__DATA EXCERPT__:

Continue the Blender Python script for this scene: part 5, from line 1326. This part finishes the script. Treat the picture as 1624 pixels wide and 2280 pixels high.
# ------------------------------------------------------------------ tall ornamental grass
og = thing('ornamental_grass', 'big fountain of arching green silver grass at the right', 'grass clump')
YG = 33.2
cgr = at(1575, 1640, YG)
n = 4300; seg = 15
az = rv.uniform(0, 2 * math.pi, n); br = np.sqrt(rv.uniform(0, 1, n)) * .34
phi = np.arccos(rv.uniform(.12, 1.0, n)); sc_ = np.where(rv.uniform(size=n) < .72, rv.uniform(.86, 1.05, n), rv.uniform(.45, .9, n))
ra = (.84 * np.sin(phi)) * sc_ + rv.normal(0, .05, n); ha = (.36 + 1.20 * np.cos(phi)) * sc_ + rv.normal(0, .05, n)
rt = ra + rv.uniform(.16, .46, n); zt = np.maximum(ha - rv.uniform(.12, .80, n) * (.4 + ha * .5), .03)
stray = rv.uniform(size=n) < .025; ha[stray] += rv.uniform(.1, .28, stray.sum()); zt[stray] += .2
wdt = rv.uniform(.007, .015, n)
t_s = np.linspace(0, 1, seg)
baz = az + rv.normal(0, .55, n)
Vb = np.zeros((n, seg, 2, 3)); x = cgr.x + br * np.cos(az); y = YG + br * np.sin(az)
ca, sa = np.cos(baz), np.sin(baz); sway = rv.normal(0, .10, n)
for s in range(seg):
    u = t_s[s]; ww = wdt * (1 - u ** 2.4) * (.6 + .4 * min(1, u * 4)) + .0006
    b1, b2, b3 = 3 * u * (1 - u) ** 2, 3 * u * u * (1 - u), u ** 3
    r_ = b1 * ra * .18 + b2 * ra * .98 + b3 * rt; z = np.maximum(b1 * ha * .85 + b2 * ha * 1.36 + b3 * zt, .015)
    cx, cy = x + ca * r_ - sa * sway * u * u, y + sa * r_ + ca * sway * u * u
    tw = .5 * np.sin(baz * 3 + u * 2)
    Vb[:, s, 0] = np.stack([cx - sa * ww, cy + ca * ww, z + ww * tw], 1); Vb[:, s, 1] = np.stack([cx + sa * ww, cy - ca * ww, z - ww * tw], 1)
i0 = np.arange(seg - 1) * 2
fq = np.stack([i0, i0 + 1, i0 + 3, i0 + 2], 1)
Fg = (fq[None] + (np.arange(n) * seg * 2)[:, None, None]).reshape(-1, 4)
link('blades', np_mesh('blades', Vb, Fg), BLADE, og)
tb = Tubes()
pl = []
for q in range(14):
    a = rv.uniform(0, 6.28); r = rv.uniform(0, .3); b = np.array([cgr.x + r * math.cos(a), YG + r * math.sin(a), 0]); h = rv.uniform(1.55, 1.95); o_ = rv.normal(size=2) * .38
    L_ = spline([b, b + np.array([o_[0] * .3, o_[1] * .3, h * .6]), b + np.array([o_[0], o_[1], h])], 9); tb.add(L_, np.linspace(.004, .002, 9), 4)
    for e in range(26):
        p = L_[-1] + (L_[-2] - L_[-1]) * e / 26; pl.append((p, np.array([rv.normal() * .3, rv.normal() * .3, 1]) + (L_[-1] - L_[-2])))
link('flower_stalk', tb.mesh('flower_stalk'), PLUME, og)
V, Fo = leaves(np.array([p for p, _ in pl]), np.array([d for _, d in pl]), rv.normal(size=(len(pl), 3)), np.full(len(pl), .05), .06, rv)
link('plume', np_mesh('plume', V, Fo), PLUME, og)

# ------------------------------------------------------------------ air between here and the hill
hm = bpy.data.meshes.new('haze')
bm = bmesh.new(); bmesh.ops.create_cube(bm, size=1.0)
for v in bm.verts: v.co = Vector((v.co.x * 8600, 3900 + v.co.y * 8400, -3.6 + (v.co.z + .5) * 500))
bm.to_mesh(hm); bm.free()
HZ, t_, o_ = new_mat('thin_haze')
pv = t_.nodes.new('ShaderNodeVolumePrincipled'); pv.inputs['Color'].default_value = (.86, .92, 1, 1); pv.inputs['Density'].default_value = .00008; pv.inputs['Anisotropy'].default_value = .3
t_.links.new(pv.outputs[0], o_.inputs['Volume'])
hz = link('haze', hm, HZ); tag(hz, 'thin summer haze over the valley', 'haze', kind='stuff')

__YOUR OBJECTIVE__: Reproduce each line verbatim.

__SOLUTION TO THIS PROBLEM__:
Continue the Blender Python script for this scene: part 5, from line 1326. This part finishes the script. Treat the picture as 1624 pixels wide and 2280 pixels high.
# ------------------------------------------------------------------ tall ornamental grass
og = thing('ornamental_grass', 'big fountain of arching green silver grass at the right', 'grass clump')
YG = 33.2
cgr = at(1575, 1640, YG)
n = 4300; seg = 15
az = rv.uniform(0, 2 * math.pi, n); br = np.sqrt(rv.uniform(0, 1, n)) * .34
phi = np.arccos(rv.uniform(.12, 1.0, n)); sc_ = np.where(rv.uniform(size=n) < .72, rv.uniform(.86, 1.05, n), rv.uniform(.45, .9, n))
ra = (.84 * np.sin(phi)) * sc_ + rv.normal(0, .05, n); ha = (.36 + 1.20 * np.cos(phi)) * sc_ + rv.normal(0, .05, n)
rt = ra + rv.uniform(.16, .46, n); zt = np.maximum(ha - rv.uniform(.12, .80, n) * (.4 + ha * .5), .03)
stray = rv.uniform(size=n) < .025; ha[stray] += rv.uniform(.1, .28, stray.sum()); zt[stray] += .2
wdt = rv.uniform(.007, .015, n)
t_s = np.linspace(0, 1, seg)
baz = az + rv.normal(0, .55, n)
Vb = np.zeros((n, seg, 2, 3)); x = cgr.x + br * np.cos(az); y = YG + br * np.sin(az)
ca, sa = np.cos(baz), np.sin(baz); sway = rv.normal(0, .10, n)
for s in range(seg):
    u = t_s[s]; ww = wdt * (1 - u ** 2.4) * (.6 + .4 * min(1, u * 4)) + .0006
    b1, b2, b3 = 3 * u * (1 - u) ** 2, 3 * u * u * (1 - u), u ** 3
    r_ = b1 * ra * .18 + b2 * ra * .98 + b3 * rt; z = np.maximum(b1 * ha * .85 + b2 * ha * 1.36 + b3 * zt, .015)
    cx, cy = x + ca * r_ - sa * sway * u * u, y + sa * r_ + ca * sway * u * u
    tw = .5 * np.sin(baz * 3 + u * 2)
    Vb[:, s, 0] = np.stack([cx - sa * ww, cy + ca * ww, z + ww * tw], 1); Vb[:, s, 1] = np.stack([cx + sa * ww, cy - ca * ww, z - ww * tw], 1)
i0 = np.arange(seg - 1) * 2
fq = np.stack([i0, i0 + 1, i0 + 3, i0 + 2], 1)
Fg = (fq[None] + (np.arange(n) * seg * 2)[:, None, None]).reshape(-1, 4)
link('blades', np_mesh('blades', Vb, Fg), BLADE, og)
tb = Tubes()
pl = []
for q in range(14):
    a = rv.uniform(0, 6.28); r = rv.uniform(0, .3); b = np.array([cgr.x + r * math.cos(a), YG + r * math.sin(a), 0]); h = rv.uniform(1.55, 1.95); o_ = rv.normal(size=2) * .38
    L_ = spline([b, b + np.array([o_[0] * .3, o_[1] * .3, h * .6]), b + np.array([o_[0], o_[1], h])], 9); tb.add(L_, np.linspace(.004, .002, 9), 4)
    for e in range(26):
        p = L_[-1] + (L_[-2] - L_[-1]) * e / 26; pl.append((p, np.array([rv.normal() * .3, rv.normal() * .3, 1]) + (L_[-1] - L_[-2])))
link('flower_stalk', tb.mesh('flower_stalk'), PLUME, og)
V, Fo = leaves(np.array([p for p, _ in pl]), np.array([d for _, d in pl]), rv.normal(size=(len(pl), 3)), np.full(len(pl), .05), .06, rv)
link('plume', np_mesh('plume', V, Fo), PLUME, og)

# ------------------------------------------------------------------ air between here and the hill
hm = bpy.data.meshes.new('haze')
bm = bmesh.new(); bmesh.ops.create_cube(bm, size=1.0)
for v in bm.verts: v.co = Vector((v.co.x * 8600, 3900 + v.co.y * 8400, -3.6 + (v.co.z + .5) * 500))
bm.to_mesh(hm); bm.free()
HZ, t_, o_ = new_mat('thin_haze')
pv = t_.nodes.new('ShaderNodeVolumePrincipled'); pv.inputs['Color'].default_value = (.86, .92, 1, 1); pv.inputs['Density'].default_value = .00008; pv.inputs['Anisotropy'].default_value = .3
t_.links.new(pv.outputs[0], o_.inputs['Volume'])
hz = link('haze', hm, HZ); tag(hz, 'thin summer haze over the valley', 'haze', kind='stuff')